Specifically, the advocacy groups said in a joint release that they are worried about three major outcomes:

  • Drilling in remote and inaccessible Arctic waters threatens injury to imperiled wildlife – such as polar bears, whale and walruses, and people who depend on them. Drilling there is particularly dangerous and risky because it would be effectively impossible to clean up an oil spill in icy, remote Arctic waters. The federal government, itself, has concluded that there was a 75 percent chance of a major oil spill if development and production in the Chukchi Sea moved forward under even a single large lease sale.
  • In the Atlantic, drilling in the protected areas would threaten unique and critical habitat for a multitude of whale species, as well as swordfish and sea turtles. In addition, Atlantic drilling threatens the region’s vibrant fishing and tourism industry—a spill equivalent to the BP Gulf oil disaster could coat beaches stretching from Savannah to Boston.
  • These major risks “are particularly egregious and pointless in a world assaulted by climate change,” given the extremely long lead times needed before these undeveloped offshore areas could be brought into production. Full development and burning of oil and gas from the Arctic Ocean alone could release nearly 16 billion tons of carbon dioxide into the atmosphere. Pursuing this development stands at cross-purposes with the nation’s necessary and rapidly accelerating move away from fossil fuels, and with previous commitments to address global climate change, they said.

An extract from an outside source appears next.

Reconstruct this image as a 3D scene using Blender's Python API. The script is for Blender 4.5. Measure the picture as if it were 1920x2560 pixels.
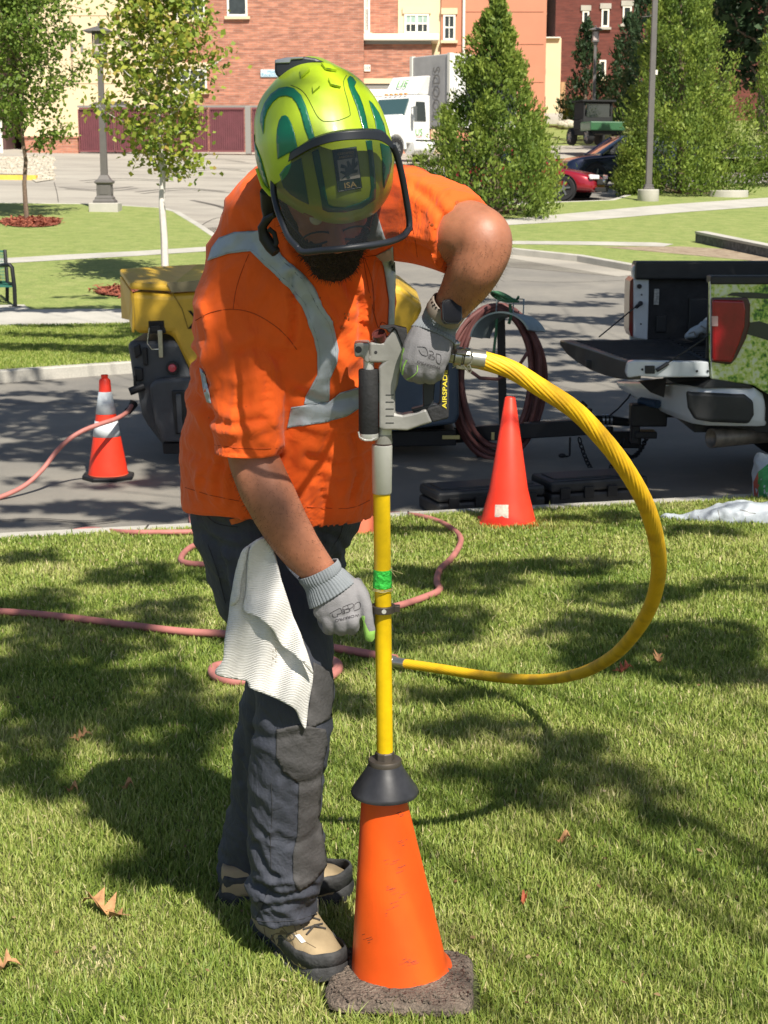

One of the prime movers behind the lawsuit, Earthjustice President Trip Van Noppen, stated, “In his first 100 days, Donald Trump has pulled out all the stops in attempting to roll back environmental protections at the behest of his fossil fuel industry cronies. His executive order attempting to undo President Obama’s historic protection of the Arctic and Atlantic oceans from drilling is part of a plan to sell off our oceans to polluting corporations at the cost of the safety of coastal communities, the fate of marine wildlife and our children’s future. We are going to court today to defend these irreplaceable waters and work along with millions of Americans who support a brighter vision for our nation and this planet.”